Thursday, March 31, 2011

Murders In The Zoo

   
    I like horror movies too. Today in 1933 Murders in the Zoo was released from Paramont. Featuring the great Lionel Atwill as sadistic killer (and zoo keeper/hunter) Eric Gorman along with some choice bits of pre-code dialogue -"You don't think I sat there with an eight foot mamba in my pocket, do you? It would be an injustice to my tailor" ,

    Murders in the Zoo opens with one of the most shocking scenes in early horror cinema. In Indochina Eric Gorman (Lionel Atwill) is seen using needle and thread on a fallen man.
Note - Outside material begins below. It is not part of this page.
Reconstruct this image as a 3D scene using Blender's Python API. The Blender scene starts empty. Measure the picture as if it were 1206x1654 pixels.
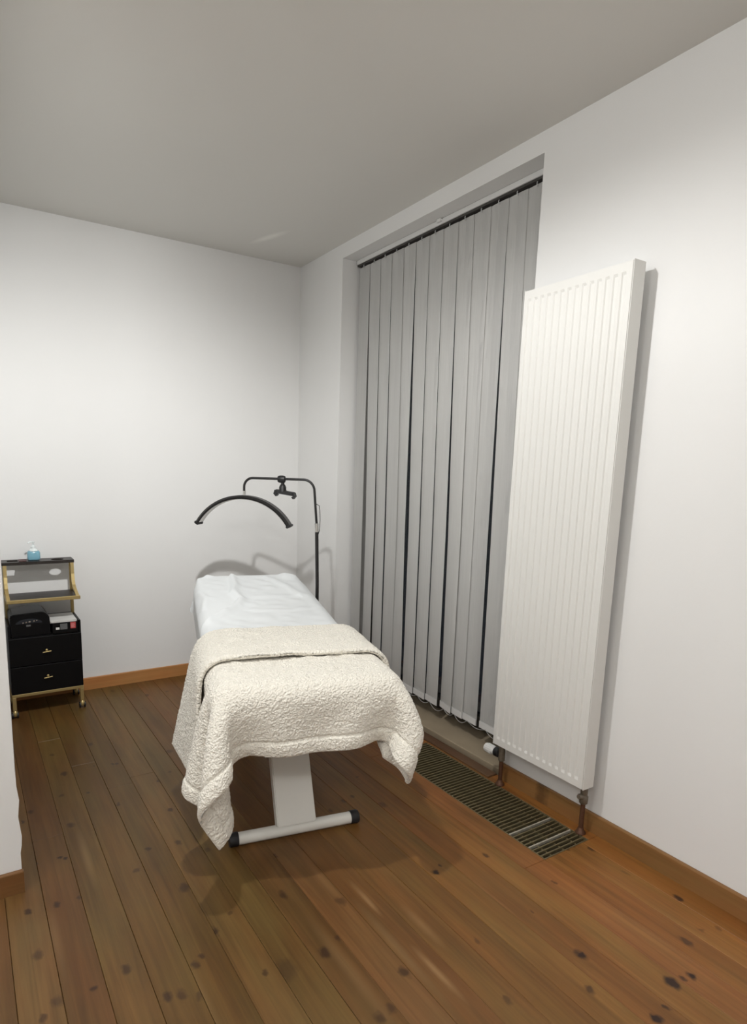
import bpy, bmesh, math, random
import numpy as np
from mathutils import Vector, Matrix

random.seed(7)
scene = bpy.context.scene
COL = scene.collection
PI = math.pi

# ------------------------------------------------------------------ camera
W_PX, H_PX = 1206, 1654
F_PX, CX, CY = 990.40, 545.72, 926.03
YAW, PITCH, ROLL = 0.5525, -0.1669, 0.0252
CAM = Vector((-1.9497, -0.1206, 1.3142))
cam_data = bpy.data.cameras.new('camera')
cam = bpy.data.objects.new('camera', cam_data)
COL.objects.link(cam)
fw = Vector((math.sin(YAW) * math.cos(PITCH), math.cos(YAW) * math.cos(PITCH), math.sin(PITCH)))
rt = Vector((math.cos(YAW), -math.sin(YAW), 0))
up = rt.cross(fw)
r2 = math.cos(ROLL) * rt + math.sin(ROLL) * up
u2 = -math.sin(ROLL) * rt + math.cos(ROLL) * up
m3 = Matrix((r2, u2, -fw)).transposed()
cam.matrix_world = Matrix.Translation(CAM) @ m3.to_4x4()
cam_data.sensor_fit = 'AUTO'
cam_data.sensor_width = 36.0
cam_data.lens = F_PX / H_PX * 36.0
cam_data.shift_x = (W_PX / 2 - CX) / H_PX
cam_data.shift_y = (CY - H_PX / 2) / H_PX
cam_data.clip_start = 0.02
scene.camera = cam

# ------------------------------------------------------------------ world, lights, exposure
world = bpy.data.worlds.new('night_sky')
scene.world = world
world.use_nodes = True
world.node_tree.nodes['Background'].inputs[0].default_value = (0.004, 0.005, 0.008, 1)
world.node_tree.nodes['Background'].inputs[1].default_value = 1.0
scene.view_settings.view_transform = 'Standard'
scene.view_settings.look = 'None'
scene.view_settings.exposure = 0.0
scene.view_settings.gamma = 1.0
scene.view_settings.use_curve_mapping = False
LAMPS = [((-1.452, 1.435, 2.500), 0.050, 67.0),      # above the foot of the bed
         ((-1.75, -0.95, 2.520), 0.19, 22.0), ((-2.85, -0.70, 2.520), 0.19, 34.0), ((-3.40, 0.65, 2.520), 0.19, 29.0)]  # added fill lamps, all unseen
LAMP_COL = (1.0, 0.995, 0.98)
def spot(loc, rad, power, size, blend, aim=None):
    ld = bpy.data.lights.new('ceiling_or_fill_light', 'SPOT' if size else 'POINT')
    ld.shadow_soft_size = rad
    if size:
        ld.spot_size = math.radians(size)
        ld.spot_blend = blend
    ld.energy = power
    ld.color = LAMP_COL
    lo = bpy.data.objects.new('ceiling_or_fill_light', ld)
    lo.location = loc
    if aim is not None:
        lo.rotation_euler = (Vector(aim) - Vector(loc)).to_track_quat('-Z', 'Y').to_euler()
    COL.objects.link(lo)
spot((-1.452, 1.435, 2.438), .036, LAMPS[0][2], 179, .42)          # downlight, its rim cuts it off near the horizontal
for p, rad, power in LAMPS[1:]:                                   # unseen fill lamps, added to soften shadows and brighten the room
    spot((p[0], p[1], p[2] - .12), .17, power, 0, 0)
spot((-1.452, 1.435, 2.438), .036, 84.0, 84, 1.0, aim=(-1.36, 3.588, 1.22))   # extra spot added at the downlight to brighten the back wall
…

We however soon see that he is not stitching a wound; the man rises and looks toward the camera, his hands bound behind his back and his lips stitched shut. Gorman has left him to die in the jungle because he kissed his wife. Back at camp, Gorman's wife Evelyn (Kathleen Burke -the "panther woman" in Island of Lost Souls) asks him if the man said where he was going. Gorman replies, "He didn't say anything," and nonchalantly lights a cigarette. Along with that we also get a fairly graphic snake strangulation, a bridge over an alligator pond (gee, wonder what happens there !?) and an early role for Randolph Scott.
   A bit slow at times and the comedy relief by Charlie Ruggles gets old , but definitely worth a look. Available in a terrific box here from TCM’s Universal Vault Collection.

1 comment:

  1. It's a wonderfully ripe old melodrama - and well worth a watch for buffs.